Pupils crammed into 'supersize' classes as Bradford's schools places shortage grows

Busy classroom scene

Cllr Ralph Berry, executive member for children's services.

Education Secretary Michael Gove

First published in Local news

INFANTS in Bradford are being crammed into ‘supersized’ classes because of a growing shortage of places, worrying figures show.

The number of five to seven-year-olds in classes of more than 30 – the legal limit, except in exceptional circumstances - has almost doubled in four years.

In January, the total stood at 3,819, up from 1,996 when the Coalition came to power – an increase of 1,823, or 91 per cent, according to figures uncovered by Labour.

There has been a similar leap in Calderdale (up 86 per cent) and even more dramatic rises in Leeds (313 per cent) and – in particular – Kirklees (2,616 per cent).

Now Bradford City Council’s education chief, Councillor Ralph Berry, has acknowledged some parents are beginning to protest at the squeeze on places.

He warned: “We are simply not being given the resources we need to expand the primary school estate as we need to.

“We are 200-300 over the official number, which means schools are under great pressure to find places and a number are being pushed over the limit.”

Labour claimed the figures showed limited money was being diverted from state primary schools to fund Education Secretary Michael Gove's controversial ‘free school’ programme.

To David Cameron’s embarrassment, the future prime minister promised “small schools with smaller class sizes” before the last election, it pointed out.

But the Department for Education (DfE) blamed increases in pupil numbers dating back a decade and said local authorities had been given £5bn to spend on new school places.

A limit on infant school class sizes was introduced by Labour in the late 1990s, after it made a ceiling of 30 pupils a key election issue.

It states that no more than 30 should be taught by one teacher, but schools can legally waive the limit if, for example, a parent wins an appeal for a place.

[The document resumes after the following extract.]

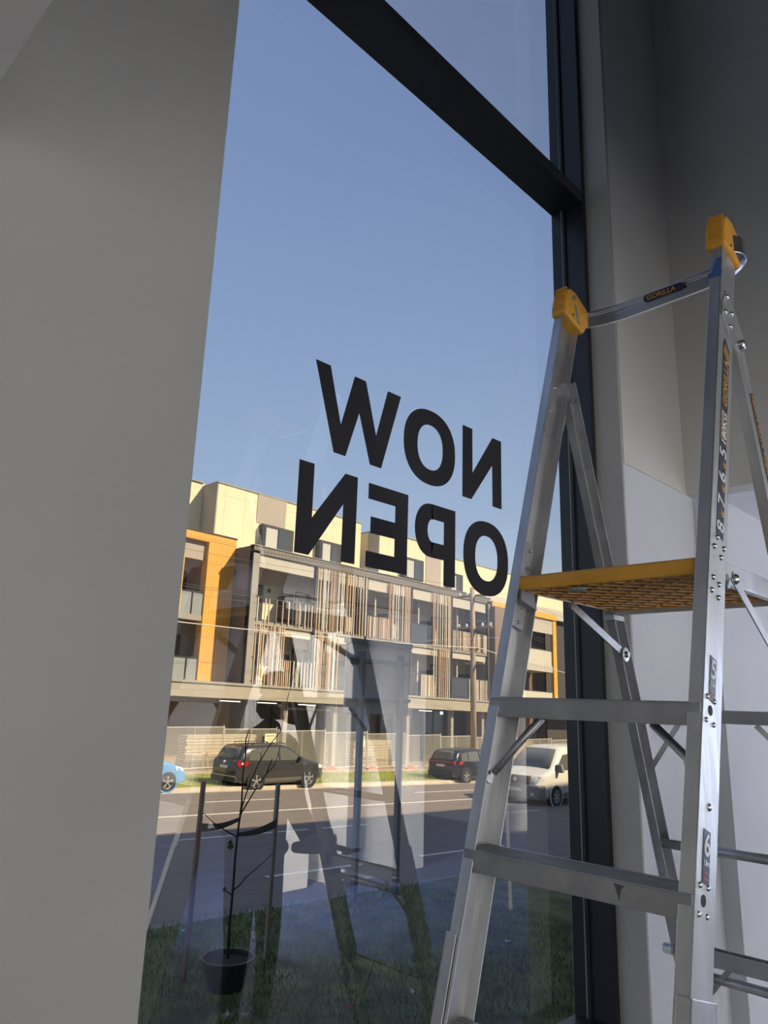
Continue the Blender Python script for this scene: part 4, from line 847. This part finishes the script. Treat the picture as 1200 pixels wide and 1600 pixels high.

More recently, Mr Gove has relaxed the regulations further, allowing schools to breach the limit for 12 months in some cases, provided numbers are brought down the following year.

Some experts argue larger classes make it harder for infants to learn, particularly those that need extra help or find it harder to pay attention.

Cllr Berry said parents at some schools were protesting at infant classes of 34 or 35 pupils – mentioning Wycliffe Primary, in Shipley – but added: “I get even more complaints when they can’t get their kids in.

“The promise of classes of 30 is being severely undermined, but we have had magnificent co-operation from head teachers and governors, because we can’t force them to take more children.”

A DfE spokesman said: “We are giving local authorities £5bn to spend on new school place over this parliament - double the amount allocated by the previous government over an equivalent period.”